== Task goal ==
Report, as a bare number, how many lines contain the string "finishes".
════════
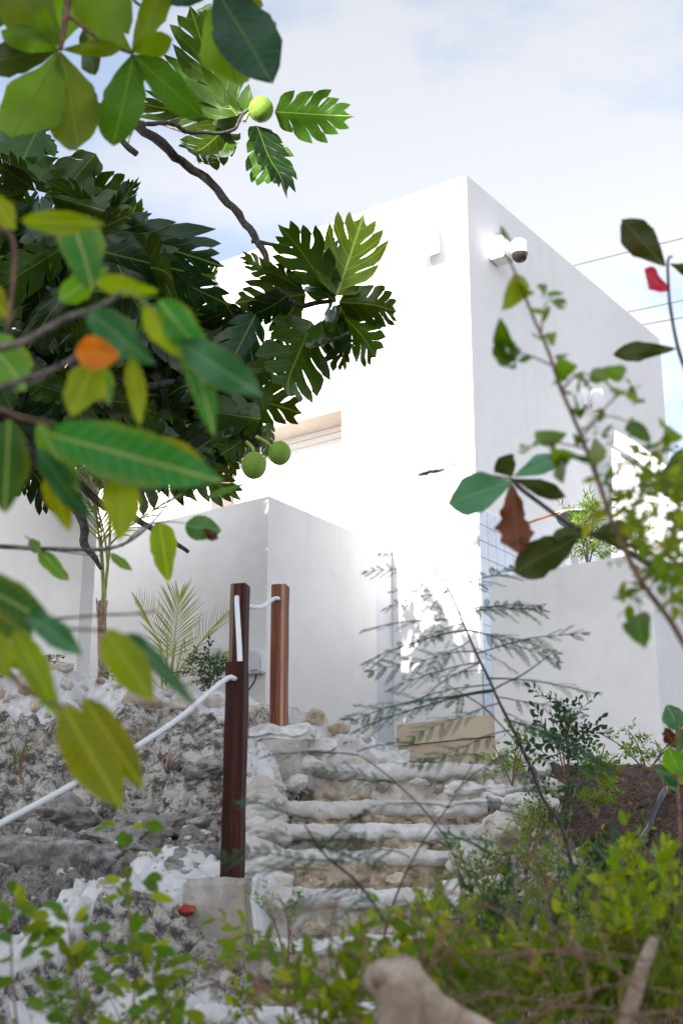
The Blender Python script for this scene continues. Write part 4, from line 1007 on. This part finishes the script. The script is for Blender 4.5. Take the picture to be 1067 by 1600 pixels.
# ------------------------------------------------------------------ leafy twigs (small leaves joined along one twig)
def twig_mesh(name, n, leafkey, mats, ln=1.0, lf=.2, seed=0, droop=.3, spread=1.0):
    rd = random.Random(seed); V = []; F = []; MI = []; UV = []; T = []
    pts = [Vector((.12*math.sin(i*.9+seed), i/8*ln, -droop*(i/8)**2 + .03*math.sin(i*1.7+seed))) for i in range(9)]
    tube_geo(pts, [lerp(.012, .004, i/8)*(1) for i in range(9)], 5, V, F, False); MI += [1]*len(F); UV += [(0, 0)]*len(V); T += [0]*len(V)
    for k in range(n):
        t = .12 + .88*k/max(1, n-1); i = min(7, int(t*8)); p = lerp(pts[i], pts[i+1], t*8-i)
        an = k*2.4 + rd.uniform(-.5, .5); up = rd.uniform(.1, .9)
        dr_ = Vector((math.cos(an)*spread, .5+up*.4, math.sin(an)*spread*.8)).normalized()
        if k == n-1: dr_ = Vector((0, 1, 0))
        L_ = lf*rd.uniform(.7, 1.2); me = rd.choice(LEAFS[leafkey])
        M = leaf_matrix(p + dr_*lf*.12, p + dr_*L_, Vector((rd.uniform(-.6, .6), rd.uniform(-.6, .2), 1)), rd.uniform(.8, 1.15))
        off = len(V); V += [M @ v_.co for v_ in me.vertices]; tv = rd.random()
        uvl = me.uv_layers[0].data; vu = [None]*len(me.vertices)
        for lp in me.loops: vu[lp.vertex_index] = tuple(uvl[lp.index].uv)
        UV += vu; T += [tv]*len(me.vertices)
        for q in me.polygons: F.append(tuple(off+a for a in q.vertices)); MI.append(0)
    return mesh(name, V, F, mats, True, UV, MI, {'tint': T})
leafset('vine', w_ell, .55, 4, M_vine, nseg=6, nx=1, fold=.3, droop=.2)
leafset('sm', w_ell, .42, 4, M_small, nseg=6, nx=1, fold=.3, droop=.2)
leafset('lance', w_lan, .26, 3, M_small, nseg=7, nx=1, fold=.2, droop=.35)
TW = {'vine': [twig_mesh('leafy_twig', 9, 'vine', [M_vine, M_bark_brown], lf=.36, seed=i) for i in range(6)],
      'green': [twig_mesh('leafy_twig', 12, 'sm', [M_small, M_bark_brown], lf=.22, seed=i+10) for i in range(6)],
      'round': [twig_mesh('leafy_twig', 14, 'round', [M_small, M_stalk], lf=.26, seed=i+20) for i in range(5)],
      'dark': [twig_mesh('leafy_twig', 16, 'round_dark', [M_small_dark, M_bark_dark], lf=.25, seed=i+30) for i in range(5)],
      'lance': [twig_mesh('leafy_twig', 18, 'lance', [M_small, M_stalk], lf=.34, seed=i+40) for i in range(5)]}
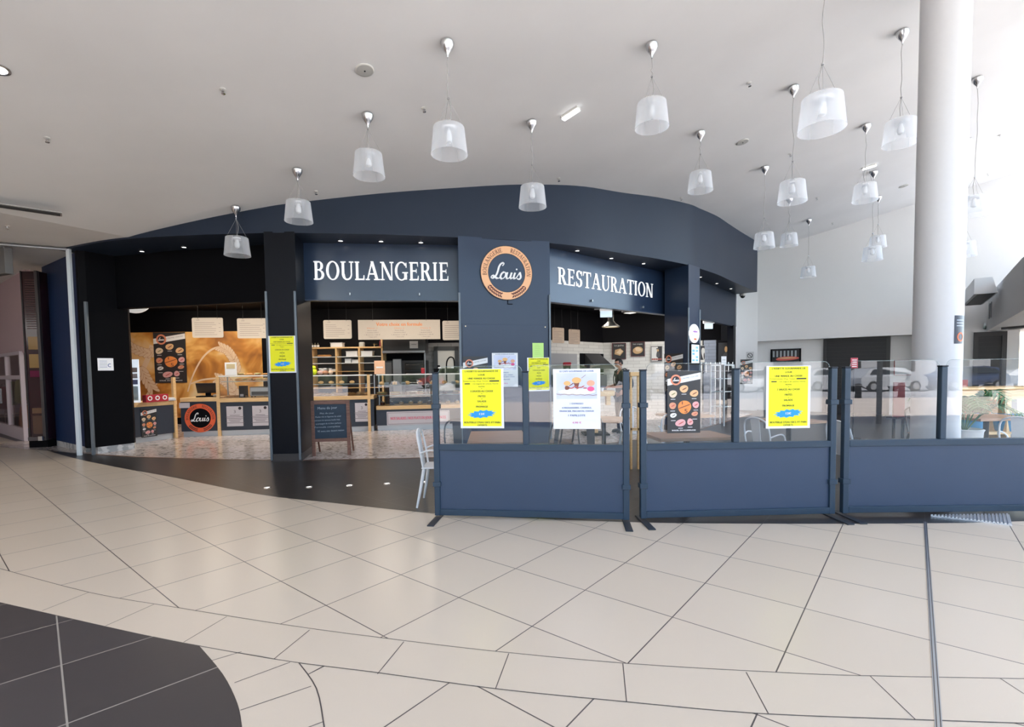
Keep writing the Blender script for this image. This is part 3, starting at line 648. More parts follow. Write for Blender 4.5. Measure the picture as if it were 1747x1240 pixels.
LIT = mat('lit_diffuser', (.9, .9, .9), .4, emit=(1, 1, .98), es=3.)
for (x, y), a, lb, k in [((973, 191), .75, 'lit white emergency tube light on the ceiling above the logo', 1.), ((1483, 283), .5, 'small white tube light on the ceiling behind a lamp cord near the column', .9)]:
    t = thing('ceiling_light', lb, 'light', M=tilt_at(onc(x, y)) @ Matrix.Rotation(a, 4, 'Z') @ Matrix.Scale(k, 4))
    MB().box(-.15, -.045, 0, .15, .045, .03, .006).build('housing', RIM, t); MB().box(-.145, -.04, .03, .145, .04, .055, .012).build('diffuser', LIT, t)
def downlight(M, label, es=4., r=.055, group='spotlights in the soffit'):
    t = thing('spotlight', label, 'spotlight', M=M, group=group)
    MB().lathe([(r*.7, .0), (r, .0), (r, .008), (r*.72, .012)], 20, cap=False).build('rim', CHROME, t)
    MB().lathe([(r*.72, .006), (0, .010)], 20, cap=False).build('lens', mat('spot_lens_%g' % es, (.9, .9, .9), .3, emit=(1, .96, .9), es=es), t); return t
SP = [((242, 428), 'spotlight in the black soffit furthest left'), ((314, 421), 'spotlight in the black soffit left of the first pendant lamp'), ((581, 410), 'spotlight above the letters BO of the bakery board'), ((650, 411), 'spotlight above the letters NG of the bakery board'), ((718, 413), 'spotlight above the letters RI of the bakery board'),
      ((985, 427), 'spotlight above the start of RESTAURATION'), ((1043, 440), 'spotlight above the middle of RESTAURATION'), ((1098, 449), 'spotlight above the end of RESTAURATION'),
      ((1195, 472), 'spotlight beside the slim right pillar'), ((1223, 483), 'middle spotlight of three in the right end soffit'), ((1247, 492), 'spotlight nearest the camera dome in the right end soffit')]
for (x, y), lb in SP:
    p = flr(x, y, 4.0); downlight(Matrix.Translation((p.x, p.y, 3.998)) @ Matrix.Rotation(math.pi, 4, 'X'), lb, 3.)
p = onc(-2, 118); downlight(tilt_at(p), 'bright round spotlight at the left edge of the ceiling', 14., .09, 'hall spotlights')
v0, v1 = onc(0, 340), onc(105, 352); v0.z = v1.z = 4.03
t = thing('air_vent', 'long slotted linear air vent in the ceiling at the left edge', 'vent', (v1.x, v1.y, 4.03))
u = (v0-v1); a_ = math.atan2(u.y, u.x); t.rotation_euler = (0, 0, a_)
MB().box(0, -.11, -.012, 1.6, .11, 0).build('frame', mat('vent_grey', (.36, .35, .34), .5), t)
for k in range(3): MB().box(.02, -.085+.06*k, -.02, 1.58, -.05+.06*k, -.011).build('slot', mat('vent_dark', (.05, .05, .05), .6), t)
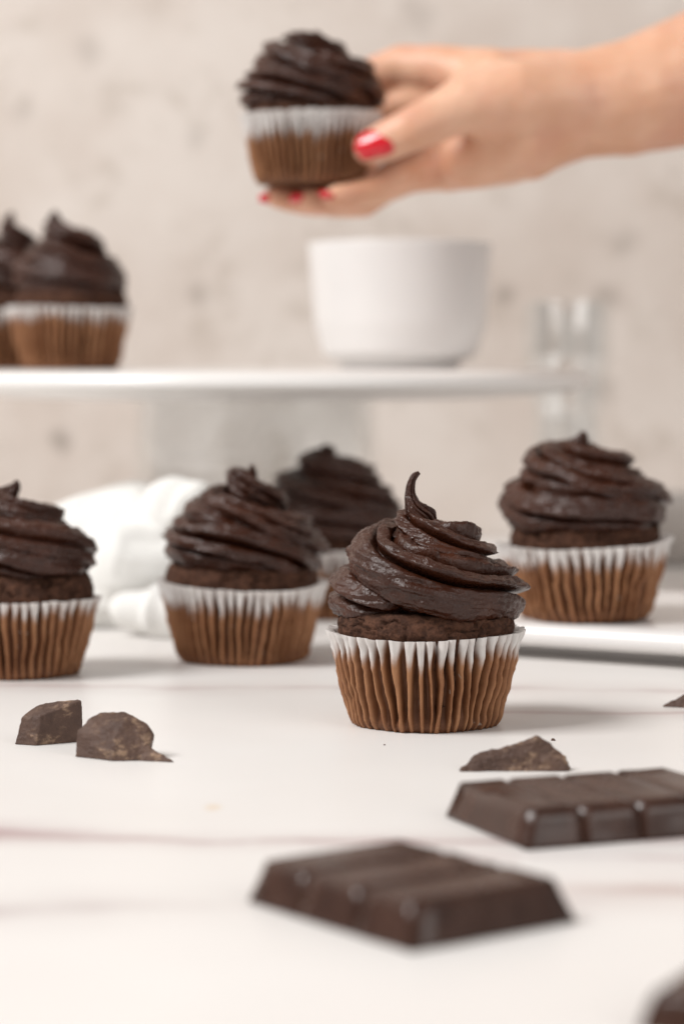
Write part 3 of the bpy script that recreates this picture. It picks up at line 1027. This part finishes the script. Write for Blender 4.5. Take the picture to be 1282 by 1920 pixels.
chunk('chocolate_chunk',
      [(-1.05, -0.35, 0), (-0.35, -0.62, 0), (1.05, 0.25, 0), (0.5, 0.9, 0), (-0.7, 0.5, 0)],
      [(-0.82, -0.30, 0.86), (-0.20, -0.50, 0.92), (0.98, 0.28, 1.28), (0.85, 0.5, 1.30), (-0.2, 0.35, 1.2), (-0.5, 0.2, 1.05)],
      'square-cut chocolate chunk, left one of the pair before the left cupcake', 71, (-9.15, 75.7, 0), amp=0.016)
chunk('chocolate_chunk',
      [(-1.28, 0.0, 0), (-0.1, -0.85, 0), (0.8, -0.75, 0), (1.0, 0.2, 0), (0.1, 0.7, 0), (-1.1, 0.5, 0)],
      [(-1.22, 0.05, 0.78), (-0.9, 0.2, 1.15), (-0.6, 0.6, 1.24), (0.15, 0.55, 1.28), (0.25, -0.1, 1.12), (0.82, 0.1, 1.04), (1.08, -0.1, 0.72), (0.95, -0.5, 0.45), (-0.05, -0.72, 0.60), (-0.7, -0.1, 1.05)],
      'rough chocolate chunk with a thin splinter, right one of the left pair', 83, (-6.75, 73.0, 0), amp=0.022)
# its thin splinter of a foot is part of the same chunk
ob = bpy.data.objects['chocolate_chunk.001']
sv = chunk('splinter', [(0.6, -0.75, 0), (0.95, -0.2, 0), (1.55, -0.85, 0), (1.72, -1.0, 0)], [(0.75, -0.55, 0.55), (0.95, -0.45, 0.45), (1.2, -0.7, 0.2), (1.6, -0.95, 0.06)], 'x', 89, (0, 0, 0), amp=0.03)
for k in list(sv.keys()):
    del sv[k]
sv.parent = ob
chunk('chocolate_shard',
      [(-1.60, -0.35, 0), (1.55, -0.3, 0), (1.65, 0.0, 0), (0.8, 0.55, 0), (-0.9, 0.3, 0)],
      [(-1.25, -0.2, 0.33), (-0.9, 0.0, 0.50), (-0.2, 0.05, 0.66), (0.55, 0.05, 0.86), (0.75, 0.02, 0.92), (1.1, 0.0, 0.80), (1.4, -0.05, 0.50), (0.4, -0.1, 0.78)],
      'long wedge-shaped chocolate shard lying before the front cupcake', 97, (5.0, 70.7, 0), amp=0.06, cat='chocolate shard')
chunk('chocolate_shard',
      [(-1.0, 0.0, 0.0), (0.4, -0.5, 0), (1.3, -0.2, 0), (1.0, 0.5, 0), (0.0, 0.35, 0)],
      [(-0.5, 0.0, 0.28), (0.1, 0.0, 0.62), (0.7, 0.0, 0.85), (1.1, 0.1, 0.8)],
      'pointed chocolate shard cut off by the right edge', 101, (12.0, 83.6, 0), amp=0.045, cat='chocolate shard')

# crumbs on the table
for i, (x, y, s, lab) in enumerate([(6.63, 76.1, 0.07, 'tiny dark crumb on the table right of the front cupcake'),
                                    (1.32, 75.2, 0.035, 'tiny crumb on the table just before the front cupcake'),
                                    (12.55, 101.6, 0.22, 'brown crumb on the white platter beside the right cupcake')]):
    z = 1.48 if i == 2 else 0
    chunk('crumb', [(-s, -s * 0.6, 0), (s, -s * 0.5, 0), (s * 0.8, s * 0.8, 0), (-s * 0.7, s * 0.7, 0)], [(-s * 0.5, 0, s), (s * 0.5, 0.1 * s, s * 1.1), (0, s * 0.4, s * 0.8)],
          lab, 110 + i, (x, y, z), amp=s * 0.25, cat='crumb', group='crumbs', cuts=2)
════════
== Response ==
2